Sony, on the other hand, just kind of wanted Spider-Man. And while Sony probably wouldn't have skimped out on eventually making an Iron Man or Thor movie, they'd have just been supporting players. It didn't help that Avi Arad, who was the head of Marvel's film division at the time and had a close relationship with Sony, was suuuuper into Sam Raimi's Spidey trilogy and not much else. Arad had said, "But if we want to do that, the crossovers, it has to be a story that is centered on Spider-Man. We cannot be second banana to anything out there." Legend tells that if you whisper "Tobey Maguire" into a mirror three times, Avi Arad appears to sign you up for a multi-picture deal.

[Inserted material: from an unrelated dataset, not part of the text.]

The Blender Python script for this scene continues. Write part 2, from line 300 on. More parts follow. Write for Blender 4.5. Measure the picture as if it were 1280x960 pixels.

The point is, if Sony had bought the rights Marvel was offering for peanuts, Marvel would have never been able to self-finance their own movies, and we would've never seen the rise of Kevin Feige, who put the MCU together in a way that seemed taken directly from our middle-school dream journals. We might have gotten The Avengers at some point, but not in anything like their current form. And we definitely wouldn't have Infinity War. Instead we might have Spider-Man 10, which would just be a two-and-a-half-hour montage of Willem Dafoe talking to himself in a mirror.
It's astounding how all that worked out. This is the kind of thing that derails other franchises all the time. The Bond series couldn't even use the villainous group SPECTRE for decades due to legal battles, and only got the chance to after Skyfall. And when it got there, they soon found out that a gritty Daniel Craig series doesn't exactly mesh with a octopus-themed cartoon terrorist group and a Christoph Waltz performance that I can only describe as "violently indifferent."